Fu un fenomeno che coinvolse tutta l'isola e che ebbe a Nuoro esponenti illustri: in quegli anni, infatti, fecero le prime esperienze letterarie Grazia Deledda e Sebastiano Satta. Proprio quella Nuoro di fine ottocento descritta da Salvatore Satta ne "Il giorno del giudizio", "città o borgo che fosse". Poeti, premi nobel, insigni avvocati e giuristi; forse troppo per un posto che "non era che un nido di corvi". E forse c'era una certa ironia, chissà se voluta, da parte di chi la definì Atene Sarda. Atene, il maggior centro di produzione culturale che il mondo antico abbia mai conosciuto, vivace palestra di dibattiti politici, in cui confluivano intellettuali da tutte le terre allora conosciute. Atene che condannò a morte Socrate.
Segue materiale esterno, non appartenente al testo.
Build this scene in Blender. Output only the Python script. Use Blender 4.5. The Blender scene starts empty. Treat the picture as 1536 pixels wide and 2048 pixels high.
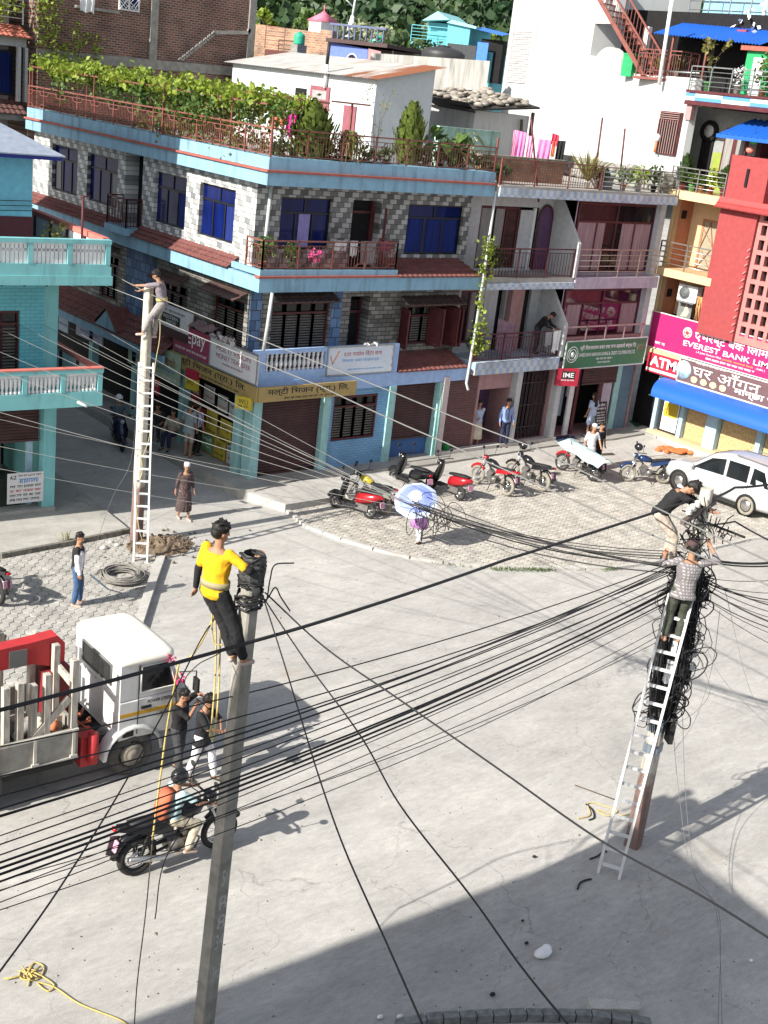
import bpy, bmesh, math, random
from mathutils import Vector as V, Matrix as M4
R = random.Random(7)
SC = bpy.context.scene
COL = SC.collection
PI = math.pi
# ---------------------------------------------------------------- camera
HC = 11.6
CAMP = V((-19.954, -28.321, HC))
AZ = math.radians(48.3); PITCH = math.radians(19.0); ROLL = math.radians(6.86); FPX = 2455.0
FW = V((math.cos(AZ), math.sin(AZ), 0)); RT = V((math.sin(AZ), -math.cos(AZ), 0))
CD = FW * math.cos(PITCH) + V((0, 0, -math.sin(PITCH)))
U0 = RT.cross(CD)
CR = RT * math.cos(ROLL) + U0 * math.sin(ROLL)
CU = U0 * math.cos(ROLL) - RT * math.sin(ROLL)
def ray(x, y):
    return CD + CR * ((x - 768) / FPX) - CU * ((y - 1024) / FPX)
def g(x, y, z=0.0):                      # survey: point of the photo on the horizontal plane z
    v = ray(x, y); return CAMP + v * ((z - HC) / v.z)
def gx(x, y, X):                         # on the vertical plane x = X
    v = ray(x, y); return CAMP + v * ((X - CAMP.x) / v.x)
def gy(x, y, Y):
    v = ray(x, y); return CAMP + v * ((Y - CAMP.y) / v.y)
def gd(x, y, P):                         # same distance along the view as point P
    v = ray(x, y); return CAMP + v * ((V(P) - CAMP).dot(FW) / v.dot(FW))
class Frame:                             # a building's own axes: u along the front, v into it
    def __init__(s, o, az):
        s.o = V(o); s.a = math.radians(az); s.U = V((math.cos(s.a), math.sin(s.a), 0)); s.W = V((-math.sin(s.a), math.cos(s.a), 0))
    def f(s, x, y, v=0.0):               # (u, z) on the plane v
        r = ray(x, y); t = (v - (CAMP - s.o).dot(s.W)) / r.dot(s.W); p = CAMP + r * t - s.o; return p.dot(s.U), p.z
    def s_(s, x, y, u=0.0):              # (v, z) on the plane u
        r = ray(x, y); t = (u - (CAMP - s.o).dot(s.U)) / r.dot(s.U); p = CAMP + r * t - s.o; return p.dot(s.W), p.z
    def w(s, u, v, z): return s.o + s.U * u + s.W * v + V((0, 0, z))
    def l(s, p): p = V(p) - s.o; return V((p.dot(s.U), p.dot(s.W), p.z))
cam = bpy.data.cameras.new('camera'); camo = bpy.data.objects.new('camera', cam); COL.objects.link(camo)
cam.sensor_fit = 'VERTICAL'; cam.sensor_height = 36; cam.lens = 36 * FPX / 2048; cam.clip_start = 0.1; cam.clip_end = 3000
camo.matrix_world = M4(((CR.x, CU.x, -CD.x, CAMP.x), (CR.y, CU.y, -CD.y, CAMP.y), (CR.z, CU.z, -CD.z, CAMP.z), (0, 0, 0, 1)))
SC.camera = camo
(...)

La retorica dell'Atene Sarda è la stessa che ha generato la retorica del 28 aprile: è vero che noi abbiamo avuto un'Atene, tanto quanto è vero che i cagliaritani hanno fatto la rivoluzione per scacciare i piemontesi. Ho idea che ci siamo presi troppo sul serio. Forse aveva ragione Sergio Atzeni quando diceva che in Sardegna si ha la tendenza a rivisitare la storia e le nostre radici all'insegna del siamo bravi, belli e sfortunati, e se fossimo stati fortunati saremmo probabilmente grandi e gloriosi. I luoghi comuni vengono usati, spesso in mala fede, per colmare il vuoto e la desolazione culturale del presente. Non abbiamo bisogno di lontane arcadie da sognare e rimpiangere: la dimensione del mito appartiene alla letteratura, non alla storia e tantomeno alla realtà del presente. Una nuova generazione di intellettuali sardi, se mai riuscirà a venir fuori, dovrà risolvere il nodo che la vede condannata per forza di cosa ad essere marginale e periferica, costretta a vivere nel limbo, stretta tra le proprie radici e il desiderio inevitabile di confrontarsi con i problemi di una modernità sempre più omologante. Per essere vitale una cultura deve esporsi al rischio del mutamento, mentre si continua ad invocare lo spirito sardo, così come si aspetta dal cielo lo spirito santo, come un rimedio per guarire un presunto orgoglio nazionale ferito. Sembra che sia diventato sempre più difficile trovare qualcosa di stimolante da respirare insieme. Quello che manca non è il desiderio di riflettere, di porsi delle domande, ma un disegno culturale unitario, un progetto ideale che sappia aggregare le forze più vive della Sardegna. L'unica soluzione, per alcuni, è stata quella di rinchiudersi in tante piccole torri d'avorio, dove coltivare in ristretta compagnia i propri pur nobili interessi: una miriade di perfette e idilliache Atene sarde in miniatura, senza alcuna capacità di dialogo, non soltanto tra di loro, ma soprattutto con la società reale. Questa parcellizzazione della cultura è stata la manna per una classe politica che ha contribuito fortemente a rendere sterili le migliori energie culturali sarde, limitandosi a chiamarle a raccolta in occasione delle campagne elettorali.
Altro che Atene, questa è la rivincita di Sparta.